Cardan has also been involved in building most of the homes in the La Casa development midway between Vernon and Kelowna on the west side of Okanagan Lake. In all, the company has built more than 130 of the vacation properties and has a number of new ones under construction.

Through the soft years, quality product was never an issue for builders like Cardan. In 2008 and 2009 the Dudgeon’s and their staff garnered 10 Tommie Gold Awards from the Canadian Home Builders’ Association—Central Okanagan, including the 2009 Grand Award for Builder of the Year.

Surviving the downturn

Okanagan builders and contractors survived the downturn by using a number of different strategies to keep their crews working.

Don Dudgeon elected to put Cardan’s efforts into commercial developments as far away as Winnipeg. These projects were not as vulnerable to the trickle-down effect of the crisis plaguing the residential mortgage business in the United States, which caused Canadian banks to tighten up on lending to private homeowners.

The company had been in operation barely two years when the crisis struck. “It was a role reversal for BC,” says Dudgeon. “Saskatchewan and parts of Alberta weren’t doing too well when I got into this business in 2006, and the Okanagan was booming, but by 2008 the situation was reversed and tradesmen were starting to leave the Valley to work there. To keep the company moving ahead we were sending crews out to commercial projects across the west.”

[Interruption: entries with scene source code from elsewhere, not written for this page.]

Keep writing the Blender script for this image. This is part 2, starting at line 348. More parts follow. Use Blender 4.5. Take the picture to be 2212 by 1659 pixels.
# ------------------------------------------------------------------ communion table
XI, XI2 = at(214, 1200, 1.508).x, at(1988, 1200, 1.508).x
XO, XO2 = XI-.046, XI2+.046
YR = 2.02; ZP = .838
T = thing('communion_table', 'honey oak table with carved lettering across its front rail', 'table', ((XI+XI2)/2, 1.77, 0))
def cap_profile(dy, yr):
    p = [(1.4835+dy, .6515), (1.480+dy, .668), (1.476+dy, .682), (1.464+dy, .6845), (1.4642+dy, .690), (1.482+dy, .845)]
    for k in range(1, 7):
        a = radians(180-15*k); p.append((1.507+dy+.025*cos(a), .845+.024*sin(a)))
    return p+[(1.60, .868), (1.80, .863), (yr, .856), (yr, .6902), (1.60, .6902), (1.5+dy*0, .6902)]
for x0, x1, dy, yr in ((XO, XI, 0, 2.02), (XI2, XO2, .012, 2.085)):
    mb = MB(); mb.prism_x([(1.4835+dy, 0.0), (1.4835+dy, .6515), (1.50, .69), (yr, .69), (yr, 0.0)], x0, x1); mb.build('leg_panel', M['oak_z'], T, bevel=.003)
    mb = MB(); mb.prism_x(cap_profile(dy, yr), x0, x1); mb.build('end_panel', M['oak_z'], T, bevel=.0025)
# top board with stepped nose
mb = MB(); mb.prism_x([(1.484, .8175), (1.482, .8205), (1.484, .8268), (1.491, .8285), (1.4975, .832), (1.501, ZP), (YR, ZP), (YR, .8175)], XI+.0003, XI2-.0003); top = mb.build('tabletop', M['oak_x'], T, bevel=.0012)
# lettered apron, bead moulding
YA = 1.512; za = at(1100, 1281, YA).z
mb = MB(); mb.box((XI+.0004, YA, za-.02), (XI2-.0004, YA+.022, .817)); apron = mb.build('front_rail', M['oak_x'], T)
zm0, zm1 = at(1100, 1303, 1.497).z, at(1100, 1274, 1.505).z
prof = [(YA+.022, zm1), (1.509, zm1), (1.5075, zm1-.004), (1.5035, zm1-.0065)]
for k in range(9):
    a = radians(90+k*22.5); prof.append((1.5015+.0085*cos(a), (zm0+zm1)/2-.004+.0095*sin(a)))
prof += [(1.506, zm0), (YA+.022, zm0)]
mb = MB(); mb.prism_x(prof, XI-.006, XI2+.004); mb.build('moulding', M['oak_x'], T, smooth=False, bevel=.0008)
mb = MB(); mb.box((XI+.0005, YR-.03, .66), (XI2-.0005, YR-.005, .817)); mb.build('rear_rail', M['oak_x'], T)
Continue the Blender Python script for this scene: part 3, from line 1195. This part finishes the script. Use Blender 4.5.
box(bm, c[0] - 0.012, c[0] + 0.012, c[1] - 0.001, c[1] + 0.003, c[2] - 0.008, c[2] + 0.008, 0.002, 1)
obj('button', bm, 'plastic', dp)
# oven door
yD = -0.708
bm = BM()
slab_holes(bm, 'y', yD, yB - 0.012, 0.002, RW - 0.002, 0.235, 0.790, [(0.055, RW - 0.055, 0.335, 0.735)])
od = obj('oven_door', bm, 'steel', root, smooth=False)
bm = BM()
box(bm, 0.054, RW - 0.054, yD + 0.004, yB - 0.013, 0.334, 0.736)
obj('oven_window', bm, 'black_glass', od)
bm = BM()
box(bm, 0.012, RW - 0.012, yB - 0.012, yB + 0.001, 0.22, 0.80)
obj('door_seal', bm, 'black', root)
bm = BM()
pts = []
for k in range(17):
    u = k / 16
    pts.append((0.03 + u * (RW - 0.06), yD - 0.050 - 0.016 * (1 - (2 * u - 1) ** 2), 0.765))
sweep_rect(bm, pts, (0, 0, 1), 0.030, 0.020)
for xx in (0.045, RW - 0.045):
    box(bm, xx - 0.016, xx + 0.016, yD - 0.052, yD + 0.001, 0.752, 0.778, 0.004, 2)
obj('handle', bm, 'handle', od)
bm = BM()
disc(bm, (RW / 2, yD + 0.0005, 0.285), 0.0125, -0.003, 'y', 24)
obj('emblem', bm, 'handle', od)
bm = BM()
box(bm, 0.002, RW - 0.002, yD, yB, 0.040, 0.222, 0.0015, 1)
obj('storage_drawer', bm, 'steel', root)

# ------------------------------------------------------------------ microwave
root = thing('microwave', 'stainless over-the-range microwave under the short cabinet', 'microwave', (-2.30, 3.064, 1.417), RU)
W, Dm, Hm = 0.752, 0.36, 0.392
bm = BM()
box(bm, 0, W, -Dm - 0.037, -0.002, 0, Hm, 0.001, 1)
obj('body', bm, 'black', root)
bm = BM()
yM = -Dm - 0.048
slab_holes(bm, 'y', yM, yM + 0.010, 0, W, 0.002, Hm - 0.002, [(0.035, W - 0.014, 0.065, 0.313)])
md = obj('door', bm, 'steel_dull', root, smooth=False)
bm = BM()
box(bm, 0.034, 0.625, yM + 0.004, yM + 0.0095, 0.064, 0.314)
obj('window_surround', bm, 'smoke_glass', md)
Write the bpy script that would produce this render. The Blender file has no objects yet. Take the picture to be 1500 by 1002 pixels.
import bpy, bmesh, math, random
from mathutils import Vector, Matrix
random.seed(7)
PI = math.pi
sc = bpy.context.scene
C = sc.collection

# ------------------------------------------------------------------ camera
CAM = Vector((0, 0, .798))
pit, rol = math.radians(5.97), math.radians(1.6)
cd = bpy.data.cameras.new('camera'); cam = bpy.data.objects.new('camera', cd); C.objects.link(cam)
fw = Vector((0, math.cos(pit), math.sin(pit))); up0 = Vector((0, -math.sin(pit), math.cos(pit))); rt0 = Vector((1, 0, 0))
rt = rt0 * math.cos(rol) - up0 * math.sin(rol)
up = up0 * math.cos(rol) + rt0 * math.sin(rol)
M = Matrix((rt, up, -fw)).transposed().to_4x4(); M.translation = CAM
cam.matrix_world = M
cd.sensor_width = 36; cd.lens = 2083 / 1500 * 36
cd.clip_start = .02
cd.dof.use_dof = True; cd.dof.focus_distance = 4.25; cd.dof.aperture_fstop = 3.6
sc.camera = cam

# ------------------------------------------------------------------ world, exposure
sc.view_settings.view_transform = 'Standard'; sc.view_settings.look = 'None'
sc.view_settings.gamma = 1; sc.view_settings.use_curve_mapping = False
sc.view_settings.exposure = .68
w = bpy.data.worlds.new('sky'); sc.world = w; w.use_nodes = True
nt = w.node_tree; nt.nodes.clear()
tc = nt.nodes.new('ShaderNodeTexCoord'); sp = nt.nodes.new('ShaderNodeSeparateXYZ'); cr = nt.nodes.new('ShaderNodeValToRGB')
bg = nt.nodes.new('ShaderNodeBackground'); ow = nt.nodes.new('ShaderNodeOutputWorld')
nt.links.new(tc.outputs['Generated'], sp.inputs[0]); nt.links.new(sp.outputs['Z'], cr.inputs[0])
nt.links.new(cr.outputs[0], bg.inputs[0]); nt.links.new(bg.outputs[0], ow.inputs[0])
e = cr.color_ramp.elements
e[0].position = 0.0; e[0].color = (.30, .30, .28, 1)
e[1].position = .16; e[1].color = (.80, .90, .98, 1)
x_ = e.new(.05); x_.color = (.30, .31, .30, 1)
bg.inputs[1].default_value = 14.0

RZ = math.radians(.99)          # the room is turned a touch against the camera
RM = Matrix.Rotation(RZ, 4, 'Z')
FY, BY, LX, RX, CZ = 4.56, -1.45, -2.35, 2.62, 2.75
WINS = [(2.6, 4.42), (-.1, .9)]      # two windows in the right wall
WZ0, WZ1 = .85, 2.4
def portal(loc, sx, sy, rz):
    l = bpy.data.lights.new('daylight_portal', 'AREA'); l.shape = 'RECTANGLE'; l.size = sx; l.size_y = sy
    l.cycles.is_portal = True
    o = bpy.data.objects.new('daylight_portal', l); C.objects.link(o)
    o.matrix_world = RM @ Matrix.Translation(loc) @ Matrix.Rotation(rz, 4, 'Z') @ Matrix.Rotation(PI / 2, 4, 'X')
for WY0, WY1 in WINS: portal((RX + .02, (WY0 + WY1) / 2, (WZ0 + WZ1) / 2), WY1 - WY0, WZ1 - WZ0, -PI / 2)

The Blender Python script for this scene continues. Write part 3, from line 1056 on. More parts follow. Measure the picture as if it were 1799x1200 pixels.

Looking beyond the Valley for commercial work has seen the company through the downturn and positioned it positively for the foreseeable future. Now a small upsurge among new resort property buyers suggests an impending upswing in new residential housing starts as well.

Rob Anderson had a different approach to keep his company afloat in the turbulent economic waters. Anderson involved himself and his construction team in Project Build, an idea that was proposed by real estate broker Gino Dal Ponte.

Set up by the Central Okanagan Foundation, the original Project Build was designed to involve the development community in a philanthropic project. Builders could contribute product and time to building a house that would be sold to people who otherwise wouldn’t qualify.

“We were looking for a creative way to fundraise that would appeal to the construction industry,” says Leanne Hammond, former executive director of the Central Okanagan Foundation, who worked with Built-Rite. “Rob Anderson was the key guy in all of this and is still with the project.”

Following this successful first project, Dal Ponte realized that there were many young families who were on the cusp of success and could afford a mortgage but could not come up with the down payment. This was the start of Project Build II at the Sageglenn development in Lake Country.

Anderson says, “What we [the Sageglenn developer, builder, trades and suppliers] were able to do was give up a small part of our fees on each house. This resulted in a grant of $45,000 to each purchaser, which represented the down payment on their home. It’s very much a “win-win” situation as we have been able to get over 40 families into homes who otherwise wouldn’t have been able to—and we were able to keep building and working through the local recession.”

Project Build is now an independent philanthropic society. Hammond is the executive director and she depends heavily on Anderson and his colleagues.